HP intros "Best Mission-Critical Platform"
April 27, 2010
Hewlett-Packard introduces "The World's Best Mission Critical Platform" today in a series of Web chats, online video shorts and specification sheets, all designed to let prospects like 3000 migrators "Witness" the rollout of Superdome 2.
The Superdome line, first introduced more than a decade ago, will be rejuvenated with the latest Intel 9300 Tukwila processors, plus innovations in the massive server's FlexFabric Matrix designs that tie together processors, storage and networking. HP's new Executive VP of Enterprise Servers, Storage and Networking David Donateli, said that the vendor's enterprise solutions benefit from HP's classic one-stop mantra.
"We're the only company out there that designs its own networking, storage and servers," Donateli said in a Flash presentation that's being hosted today. HP has a registration page to enable access to the presentations, timed to coincide with this week's Realise the Future HP Technology@Work 2010 event in Frankfurt.
The online show is set to begin at 11 AM EDT, while an online chat is starting up at 10 AM. Both can be accessed through the Witness event's Resource Center. Engineer Wendy Wienhardt of the Enterprise Systems Lab (above) conducts a video tour of the massive box at the site, plus shows off an old-school-style interface (left) that lets administrators inspect and troubleshoot Superdome 2 partitions that are not even online.
The Superdome remains an enterprise solution for the top end of HP's customer line, and the Witness event is pitched at the Global 400-style customer who is concerned with datacenter sprawl: the proliferation of multiple silos of networking, storage and processing. HP wants to consolidate and integrate all of that for the big-scale shops, and perhaps for the companies that aspire to create a datacenter large enough to need to worry about sprawl.

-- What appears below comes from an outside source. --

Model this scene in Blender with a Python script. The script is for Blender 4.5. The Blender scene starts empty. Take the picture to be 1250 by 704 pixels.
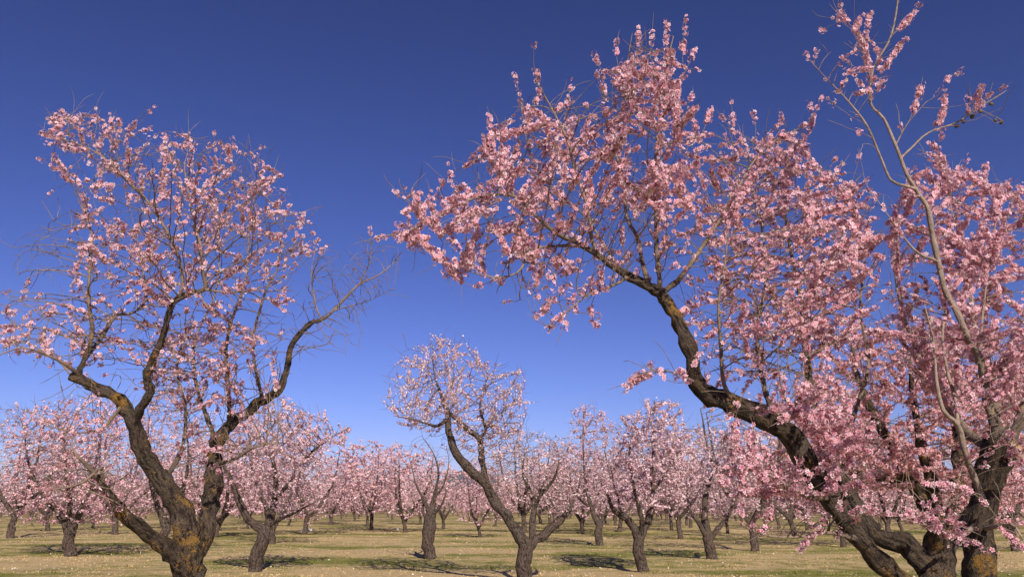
import bpy, math, random
import numpy as np
from mathutils import Vector, noise as mnoise

random.seed(7); np.random.seed(7)
R = math.radians
S = bpy.context.scene
COL = S.collection

# ---------------------------------------------------------------- camera
PITCH = R(15.7); FPX = 944.0; CAMH = 1.6
cam = bpy.data.objects.new('camera', bpy.data.cameras.new('camera')); COL.objects.link(cam)
cam.location = (0, 0, CAMH); cam.rotation_euler = (R(90) + PITCH, 0, 0)
cam.data.sensor_width = 36; cam.data.lens = 36 * FPX / 1250
cam.data.clip_start = 0.05; cam.data.clip_end = 20000
S.camera = cam

# ---------------------------------------------------------------- light
SUN_AZ, SUN_EL = R(163), R(33)          # clockwise from +Y (the view direction)
W = bpy.data.worlds.new('World'); S.world = W; W.use_nodes = True
nt = W.node_tree; bg = nt.nodes['Background']
sky = nt.nodes.new('ShaderNodeTexSky'); sky.sky_type = 'NISHITA'; sky.sun_disc = False
sky.sun_elevation = SUN_EL; sky.sun_rotation = SUN_AZ
sky.altitude = 600; sky.air_density = 1.0; sky.dust_density = 0.3; sky.ozone_density = 4.0
tn_ = nt.nodes.new('ShaderNodeMix'); tn_.data_type = 'RGBA'; tn_.blend_type = 'MULTIPLY'; tn_.inputs[0].default_value = 1
tn_.inputs[7].default_value = (0.56, 0.465, 0.72, 1)      # the camera's white balance on a deep clear sky
gm_ = nt.nodes.new('ShaderNodeGamma'); gm_.inputs[1].default_value = 1.4; nt.links.new(sky.outputs[0], gm_.inputs[0]); nt.links.new(gm_.outputs[0], tn_.inputs[6]); nt.links.new(tn_.outputs[2], bg.inputs[0]); bg.inputs[1].default_value = 0.053
sl = bpy.data.lights.new('sun', 'SUN'); sl.energy = 5.0; sl.angle = R(0.53); sl.color = (1.0, 0.89, 0.76)
so = bpy.data.objects.new('sun', sl); COL.objects.link(so)
sd = Vector((math.sin(SUN_AZ) * math.cos(SUN_EL), math.cos(SUN_AZ) * math.cos(SUN_EL), math.sin(SUN_EL)))
so.rotation_euler = (-sd).to_track_quat('-Z', 'Y').to_euler(); so.location = sd * 50
S.view_settings.view_transform = 'Standard'; S.view_settings.look = 'None'
S.view_settings.exposure = 0.33; S.view_settings.gamma = 1.0
S.render.resolution_x = 1024; S.render.resolution_y = 576

# ---------------------------------------------------------------- pixel <-> world (photo 1250x704)
cp, sp = math.cos(PITCH), math.sin(PITCH)
def P(px, py, Y):
    x = (px - 625) / FPX; z = (352 - py) / FPX
    d = np.array([x, cp - z * sp, sp + z * cp])
    return np.array([0, 0, CAMH]) + d * (Y / d[1])
def PV(px, py, Y):
    x = (px - 625) / FPX; z = (352 - py) / FPX
    dy = cp - z * sp
    return np.stack([x / dy * Y, Y + 0 * x, CAMH + (sp + z * cp) / dy * Y], 1)
def proj(p):
    q = p - np.array([0, 0, CAMH]); dep = q[:, 1] * cp + q[:, 2] * sp
    up = -q[:, 1] * sp + q[:, 2] * cp
    return 625 + FPX * q[:, 0] / dep, 352 - FPX * up / dep
def ground_at(px, py):
    z = (352 - py) / FPX; dy = cp - z * sp; dz = sp + z * cp
    Y = CAMH * dy / -dz
    return (px - 625) / FPX / dy * Y, Y

# ---------------------------------------------------------------- materials
def new_mat(name):
    m = bpy.data.materials.new(name); m.use_nodes = True
    return m, m.node_tree, m.node_tree.nodes, m.node_tree.links
def ramp(ns, stops):
    r = ns.new('ShaderNodeValToRGB'); e = r.color_ramp.elements
    while len(e) < len(stops): e.new(0.5)
    for i, (p, c) in enumerate(stops):
        e[i].position = p; e[i].color = (*c, 1) if len(c) == 3 else c
    return r
def nz(ns, ls, co, scale, detail=4, rough=0.55):
    n = ns.new('ShaderNodeTexNoise'); n.inputs['Scale'].default_value = scale
    n.inputs['Detail'].default_value = detail; n.inputs['Roughness'].default_value = rough
    ls.new(co, n.inputs['Vector']); return n

def bark_mat(name, thick, thin, lichen_amt, dark=(0.030, 0.021, 0.016)):
    m, t, ns, ls = new_mat(name); b = ns['Principled BSDF']
    b.inputs['Roughness'].default_value = 0.9; b.inputs['Specular IOR Level'].default_value = 0.2
    co = ns.new('ShaderNodeTexCoord').outputs['Object']
    ba = ns.new('ShaderNodeAttribute'); ba.attribute_name = 'bark'
    wn = nz(ns, ls, ba.outputs['Vector'], 14, 3)
    mx = ns.new('ShaderNodeMix'); mx.data_type = 'VECTOR'; mx.inputs[0].default_value = 0.035
    ls.new(ba.outputs['Vector'], mx.inputs[4]); ls.new(wn.outputs['Color'], mx.inputs[5])
    mp = ns.new('ShaderNodeMapping'); mp.inputs['Scale'].default_value = (1, 1, 0.3); ls.new(mx.outputs[1], mp.inputs[0])
    fur = nz(ns, ls, mp.outputs[0], 38, 5, 0.6)                      # furrows that run along the limb
    n1 = nz(ns, ls, co, 30, 6, 0.7); n2 = nz(ns, ls, co, 4.5, 5, 0.65); n4 = nz(ns, ls, co, 2.2, 3, 0.6)
    crack = ramp(ns, [(0.40, (0, 0, 0)), (0.52, (1, 1, 1))]); ls.new(fur.outputs[0], crack.inputs[0])
    base = ramp(ns, [(0.3, tuple(c * 0.6 for c in thick)), (0.5, thick), (0.72, tuple(min(1, c * 1.9) for c in thick))]); ls.new(n1.outputs[0], base.inputs[0])
    gr = ramp(ns, [(0.42, (0, 0, 0)), (0.62, (0.55, 0.55, 0.55))]); ls.new(n4.outputs[0], gr.inputs[0])
    gm = ns.new('ShaderNodeMix'); gm.data_type = 'RGBA'; ls.new(gr.outputs[0], gm.inputs[0]); ls.new(base.outputs[0], gm.inputs[6]); gm.inputs[7].default_value = (0.17, 0.14, 0.115, 1)
    ck = ns.new('ShaderNodeMix'); ck.data_type = 'RGBA'; ls.new(crack.outputs[0], ck.inputs[0]); ck.inputs[6].default_value = (*dark, 1); ls.new(gm.outputs[2], ck.inputs[7])
    n3 = nz(ns, ls, co, 55, 5, 0.75)
    ls_ = ns.new('ShaderNodeMath'); ls_.operation = 'MULTIPLY_ADD'; ls.new(n3.outputs[0], ls_.inputs[0]); ls_.inputs[1].default_value = 0.62; ls.new(n2.outputs[0], ls_.inputs[2])
    lt = 0.965 - 0.035 * lichen_amt; lm = ramp(ns, [(lt, (0, 0, 0)), (lt + 0.02, (1, 1, 1))]); ls.new(ls_.outputs[0], lm.inputs[0])
    lm2 = ns.new('ShaderNodeMath'); lm2.operation = 'MULTIPLY'; ls.new(lm.outputs[0], lm2.inputs[0]); lm2.inputs[1].default_value = 0.9 if lichen_amt > 0 else 0.0
    lc = ns.new('ShaderNodeMix'); lc.data_type = 'RGBA'; ls.new(lm2.outputs[0], lc.inputs[0]); ls.new(ck.outputs[2], lc.inputs[6]); lc.inputs[7].default_value = (0.32, 0.18, 0.045, 1)
    at = ns.new('ShaderNodeAttribute'); at.attribute_name = 'thin'
    tn = ramp(ns, [(0.36, tuple(c * 0.35 for c in thin)), (0.46, tuple(c * 0.8 for c in thin)), (0.68, tuple(min(1, c * 1.3) for c in thin))])
    tw = ns.new('ShaderNodeMath'); tw.operation = 'MULTIPLY_ADD'; ls.new(n2.outputs[0], tw.inputs[0]); tw.inputs[1].default_value = 0.5
    tw2 = ns.new('ShaderNodeMath'); tw2.operation = 'MULTIPLY'; ls.new(n1.outputs[0], tw2.inputs[0]); tw2.inputs[1].default_value = 0.55; ls.new(tw2.outputs[0], tw.inputs[2]); ls.new(tw.outputs[0], tn.inputs[0])
    fm = ns.new('ShaderNodeMix'); fm.data_type = 'RGBA'; ls.new(at.outputs['Fac'], fm.inputs[0]); ls.new(lc.outputs[2], fm.inputs[6]); ls.new(tn.outputs[0], fm.inputs[7])
    ls.new(fm.outputs[2], b.inputs['Base Color'])
    hs = ns.new('ShaderNodeMath'); hs.operation = 'MULTIPLY_ADD'; ls.new(n1.outputs[0], hs.inputs[0]); hs.inputs[1].default_value = 0.9; ls.new(fur.outputs[0], hs.inputs[2])
    bs = ns.new('ShaderNodeMath'); bs.operation = 'MULTIPLY_ADD'; ls.new(at.outputs['Fac'], bs.inputs[0]); bs.inputs[1].default_value = -0.55; bs.inputs[2].default_value = 1.0
    bp = ns.new('ShaderNodeBump'); bp.inputs['Distance'].default_value = 0.08; ls.new(bs.outputs[0], bp.inputs['Strength'])
    ls.new(hs.outputs[0], bp.inputs['Height']); ls.new(bp.outputs[0], b.inputs['Normal'])
    return m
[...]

The two 9300 processors are mounted in blade enclosures, a first for Superdome and a design aimed at reducing the cost of the systems by as much as 40 percent. HP calls this design "scale up Unix" because of its blade foundation. Even though the Tukwila chips are in systems that won't ship until the second half of 2010, they've been engineered in sockets to accept two additional generations of processors. Intel has announced it has two more generations of this Itanium chip in the planning and design stages, so the design will enable Superdome 2 to have a long lifespan as Itanium continues to roll forward.